Allsop's residential sale yesterday featured 260 lots, ranging from ground rents to country houses and including 47 assured shorthold tenancy investments. "These ready-made buy-to-let investments will provide an opportunity to acquire property before the three per cent hike in stamp duty next April," said partner and auctioneer Gary Murphy before the sale.

This was Allsop Residential's seventh and final sale of 2015. The number of higher-value lots has been rising, with 18 lots guided in excess of £1 million.

As well as standard fare, such as a two-bedroom flat in Hampstead, NW3 guided at £1 million to £1.1 million, there were unusual lots, such as the freehold of a 0.18-acre garden square in Kensington at a guide price of £175,000-plus and a grade II listed Elizabethan manor house in Gloucestershire, guided at £750,000-plus.

In the commercial market, Allsop auctioneer Duncan Moir says: "The strength of demand is clear. The lack of quality income in this low-interest-rate climate is putting a premium on to the better investments."

Strong competition in the room saw many sales exceed guides at Allsop's final commercial sale of 2015. A freehold office investment in New Malden, let on a short lease, sold at £3.75 million (£266 per sq ft) off a guide price of £2.5 to £2.7 million. There were more than 30 bidders for this lot, despite its having been on the market through private treaty for over a year.
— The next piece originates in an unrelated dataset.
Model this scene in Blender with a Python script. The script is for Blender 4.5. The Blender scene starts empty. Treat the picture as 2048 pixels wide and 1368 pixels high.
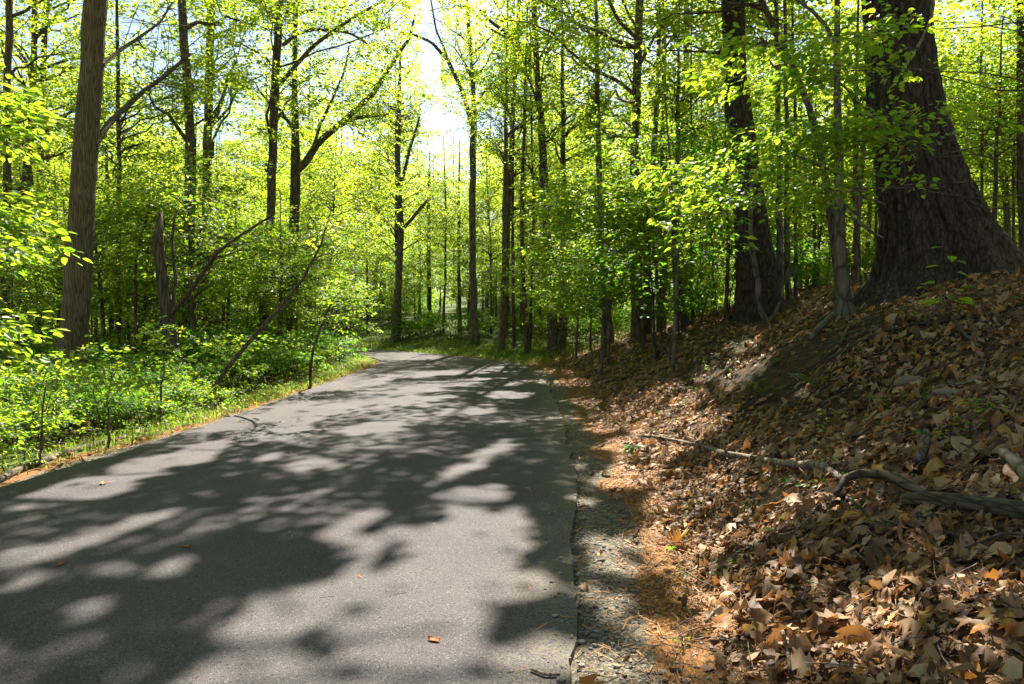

The final Acuitus auction of 2015 saw the sale of £43.08 million of assets with a success rate of 87 per cent. Demand for London properties remained undiminished, with a freehold retail investment in Wood Green selling for £2.1 million at a yield of five per cent. The 5,043 sq ft shop is let to Holland & Barrett until 2026 at a current rent of £111,200/year.

Richard Auterac, Acuitus auctioneer, says: "Investors were out in force and had an appetite for all the sectors across a wide geographic spread."

The only black lining to the silver-laced auction horizon is the stamp-duty hike mentioned by Mr Murphy. But Auction House London says the tax plans represent "a bruise rather than a body blow" for the auctions sector.